Exercise task:
Copy out exactly the lines from the start of the data to the line containing "return b.arrays()". Include both.

Exercise materials:
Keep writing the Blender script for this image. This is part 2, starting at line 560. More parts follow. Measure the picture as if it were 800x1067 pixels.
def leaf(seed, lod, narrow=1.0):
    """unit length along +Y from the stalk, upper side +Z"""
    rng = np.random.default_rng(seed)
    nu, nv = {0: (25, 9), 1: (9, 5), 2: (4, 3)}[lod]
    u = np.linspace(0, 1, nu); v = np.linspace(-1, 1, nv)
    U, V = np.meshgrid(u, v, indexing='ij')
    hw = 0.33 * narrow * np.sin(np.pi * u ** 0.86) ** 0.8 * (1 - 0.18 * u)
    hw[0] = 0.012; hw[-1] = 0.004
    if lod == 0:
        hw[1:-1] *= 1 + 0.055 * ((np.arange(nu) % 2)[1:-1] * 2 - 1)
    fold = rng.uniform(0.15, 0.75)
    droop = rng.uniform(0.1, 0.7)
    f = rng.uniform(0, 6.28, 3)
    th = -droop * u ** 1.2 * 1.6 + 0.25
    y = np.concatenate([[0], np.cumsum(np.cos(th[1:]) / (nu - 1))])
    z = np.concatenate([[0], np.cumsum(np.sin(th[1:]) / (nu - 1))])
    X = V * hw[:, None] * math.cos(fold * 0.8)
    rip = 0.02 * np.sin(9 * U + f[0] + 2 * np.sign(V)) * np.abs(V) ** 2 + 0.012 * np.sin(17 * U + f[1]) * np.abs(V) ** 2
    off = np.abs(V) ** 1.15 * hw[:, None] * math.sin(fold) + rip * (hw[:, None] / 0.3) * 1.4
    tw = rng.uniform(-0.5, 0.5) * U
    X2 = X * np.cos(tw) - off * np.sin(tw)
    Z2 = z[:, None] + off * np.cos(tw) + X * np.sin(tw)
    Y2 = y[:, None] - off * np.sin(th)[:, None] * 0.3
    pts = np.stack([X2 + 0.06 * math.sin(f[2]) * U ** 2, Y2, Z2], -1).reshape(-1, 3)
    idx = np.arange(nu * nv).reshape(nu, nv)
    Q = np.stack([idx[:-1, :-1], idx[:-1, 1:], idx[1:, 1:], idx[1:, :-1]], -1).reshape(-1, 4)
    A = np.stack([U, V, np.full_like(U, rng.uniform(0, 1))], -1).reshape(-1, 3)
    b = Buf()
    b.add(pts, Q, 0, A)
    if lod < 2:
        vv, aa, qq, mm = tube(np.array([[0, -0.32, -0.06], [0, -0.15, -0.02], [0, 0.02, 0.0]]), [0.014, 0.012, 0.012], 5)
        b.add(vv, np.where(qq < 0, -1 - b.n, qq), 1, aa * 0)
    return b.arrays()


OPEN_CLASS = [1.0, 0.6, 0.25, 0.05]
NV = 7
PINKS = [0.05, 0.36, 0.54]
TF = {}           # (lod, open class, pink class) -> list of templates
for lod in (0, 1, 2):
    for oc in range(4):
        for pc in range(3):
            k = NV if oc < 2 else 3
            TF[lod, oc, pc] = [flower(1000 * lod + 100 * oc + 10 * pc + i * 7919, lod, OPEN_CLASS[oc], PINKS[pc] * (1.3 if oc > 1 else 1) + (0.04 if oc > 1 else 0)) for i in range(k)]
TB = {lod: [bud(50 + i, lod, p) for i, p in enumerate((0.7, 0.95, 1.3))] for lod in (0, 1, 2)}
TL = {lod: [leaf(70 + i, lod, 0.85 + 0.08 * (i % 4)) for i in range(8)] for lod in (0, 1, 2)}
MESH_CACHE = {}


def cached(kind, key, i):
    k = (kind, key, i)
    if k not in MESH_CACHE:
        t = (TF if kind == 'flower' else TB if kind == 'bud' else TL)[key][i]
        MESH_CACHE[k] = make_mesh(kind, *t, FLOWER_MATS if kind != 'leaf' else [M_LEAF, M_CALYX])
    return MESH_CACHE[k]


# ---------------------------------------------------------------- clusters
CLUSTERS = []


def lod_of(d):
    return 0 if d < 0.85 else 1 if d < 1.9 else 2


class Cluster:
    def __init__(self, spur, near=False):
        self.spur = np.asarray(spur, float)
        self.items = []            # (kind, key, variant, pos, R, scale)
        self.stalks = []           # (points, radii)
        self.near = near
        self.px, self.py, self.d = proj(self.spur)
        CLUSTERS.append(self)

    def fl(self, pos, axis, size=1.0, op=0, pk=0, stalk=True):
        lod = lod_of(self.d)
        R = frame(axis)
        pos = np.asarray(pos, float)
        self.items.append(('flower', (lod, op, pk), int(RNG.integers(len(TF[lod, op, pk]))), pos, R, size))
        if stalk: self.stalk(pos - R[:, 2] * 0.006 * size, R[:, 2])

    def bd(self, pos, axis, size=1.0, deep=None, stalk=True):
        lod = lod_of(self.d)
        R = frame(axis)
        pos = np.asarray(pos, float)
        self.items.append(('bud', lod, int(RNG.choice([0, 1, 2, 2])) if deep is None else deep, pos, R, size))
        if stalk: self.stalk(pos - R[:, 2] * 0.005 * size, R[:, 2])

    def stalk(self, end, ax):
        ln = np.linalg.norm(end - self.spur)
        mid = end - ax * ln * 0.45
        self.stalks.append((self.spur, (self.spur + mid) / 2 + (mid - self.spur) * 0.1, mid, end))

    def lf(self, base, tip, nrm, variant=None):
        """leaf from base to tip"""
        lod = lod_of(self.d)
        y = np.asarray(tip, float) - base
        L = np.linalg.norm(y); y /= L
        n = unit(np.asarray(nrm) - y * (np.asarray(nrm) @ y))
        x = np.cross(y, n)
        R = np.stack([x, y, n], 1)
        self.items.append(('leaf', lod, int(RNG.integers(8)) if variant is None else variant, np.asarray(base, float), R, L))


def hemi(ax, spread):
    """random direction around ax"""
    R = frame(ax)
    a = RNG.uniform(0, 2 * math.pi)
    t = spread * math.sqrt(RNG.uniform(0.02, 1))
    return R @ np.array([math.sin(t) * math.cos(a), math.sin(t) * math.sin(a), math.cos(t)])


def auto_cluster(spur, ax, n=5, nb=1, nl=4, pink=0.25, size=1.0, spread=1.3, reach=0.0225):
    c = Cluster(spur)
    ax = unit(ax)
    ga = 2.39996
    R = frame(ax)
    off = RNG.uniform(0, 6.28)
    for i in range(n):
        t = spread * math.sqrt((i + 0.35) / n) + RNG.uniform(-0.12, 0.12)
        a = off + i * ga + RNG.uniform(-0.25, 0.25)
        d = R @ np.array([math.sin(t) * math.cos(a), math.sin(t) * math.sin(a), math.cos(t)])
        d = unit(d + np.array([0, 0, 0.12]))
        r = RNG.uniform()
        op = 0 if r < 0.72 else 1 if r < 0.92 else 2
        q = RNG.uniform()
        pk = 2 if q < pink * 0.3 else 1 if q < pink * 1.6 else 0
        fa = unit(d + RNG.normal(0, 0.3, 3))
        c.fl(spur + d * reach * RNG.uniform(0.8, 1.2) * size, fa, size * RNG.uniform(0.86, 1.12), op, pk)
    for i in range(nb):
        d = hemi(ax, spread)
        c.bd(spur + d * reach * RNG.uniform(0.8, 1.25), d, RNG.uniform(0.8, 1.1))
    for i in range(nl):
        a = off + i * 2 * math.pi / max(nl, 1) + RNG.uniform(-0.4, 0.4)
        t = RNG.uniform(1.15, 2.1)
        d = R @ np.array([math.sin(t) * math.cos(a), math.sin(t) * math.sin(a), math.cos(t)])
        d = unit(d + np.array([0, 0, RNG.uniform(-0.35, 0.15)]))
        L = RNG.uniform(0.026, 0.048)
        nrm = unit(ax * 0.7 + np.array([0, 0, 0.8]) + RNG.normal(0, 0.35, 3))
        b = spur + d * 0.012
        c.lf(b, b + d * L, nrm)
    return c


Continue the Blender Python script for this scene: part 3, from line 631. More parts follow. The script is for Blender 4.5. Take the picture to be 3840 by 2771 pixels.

In response:
Keep writing the Blender script for this image. This is part 2, starting at line 560. More parts follow. Measure the picture as if it were 800x1067 pixels.
def leaf(seed, lod, narrow=1.0):
    """unit length along +Y from the stalk, upper side +Z"""
    rng = np.random.default_rng(seed)
    nu, nv = {0: (25, 9), 1: (9, 5), 2: (4, 3)}[lod]
    u = np.linspace(0, 1, nu); v = np.linspace(-1, 1, nv)
    U, V = np.meshgrid(u, v, indexing='ij')
    hw = 0.33 * narrow * np.sin(np.pi * u ** 0.86) ** 0.8 * (1 - 0.18 * u)
    hw[0] = 0.012; hw[-1] = 0.004
    if lod == 0:
        hw[1:-1] *= 1 + 0.055 * ((np.arange(nu) % 2)[1:-1] * 2 - 1)
    fold = rng.uniform(0.15, 0.75)
    droop = rng.uniform(0.1, 0.7)
    f = rng.uniform(0, 6.28, 3)
    th = -droop * u ** 1.2 * 1.6 + 0.25
    y = np.concatenate([[0], np.cumsum(np.cos(th[1:]) / (nu - 1))])
    z = np.concatenate([[0], np.cumsum(np.sin(th[1:]) / (nu - 1))])
    X = V * hw[:, None] * math.cos(fold * 0.8)
    rip = 0.02 * np.sin(9 * U + f[0] + 2 * np.sign(V)) * np.abs(V) ** 2 + 0.012 * np.sin(17 * U + f[1]) * np.abs(V) ** 2
    off = np.abs(V) ** 1.15 * hw[:, None] * math.sin(fold) + rip * (hw[:, None] / 0.3) * 1.4
    tw = rng.uniform(-0.5, 0.5) * U
    X2 = X * np.cos(tw) - off * np.sin(tw)
    Z2 = z[:, None] + off * np.cos(tw) + X * np.sin(tw)
    Y2 = y[:, None] - off * np.sin(th)[:, None] * 0.3
    pts = np.stack([X2 + 0.06 * math.sin(f[2]) * U ** 2, Y2, Z2], -1).reshape(-1, 3)
    idx = np.arange(nu * nv).reshape(nu, nv)
    Q = np.stack([idx[:-1, :-1], idx[:-1, 1:], idx[1:, 1:], idx[1:, :-1]], -1).reshape(-1, 4)
    A = np.stack([U, V, np.full_like(U, rng.uniform(0, 1))], -1).reshape(-1, 3)
    b = Buf()
    b.add(pts, Q, 0, A)
    if lod < 2:
        vv, aa, qq, mm = tube(np.array([[0, -0.32, -0.06], [0, -0.15, -0.02], [0, 0.02, 0.0]]), [0.014, 0.012, 0.012], 5)
        b.add(vv, np.where(qq < 0, -1 - b.n, qq), 1, aa * 0)
    return b.arrays()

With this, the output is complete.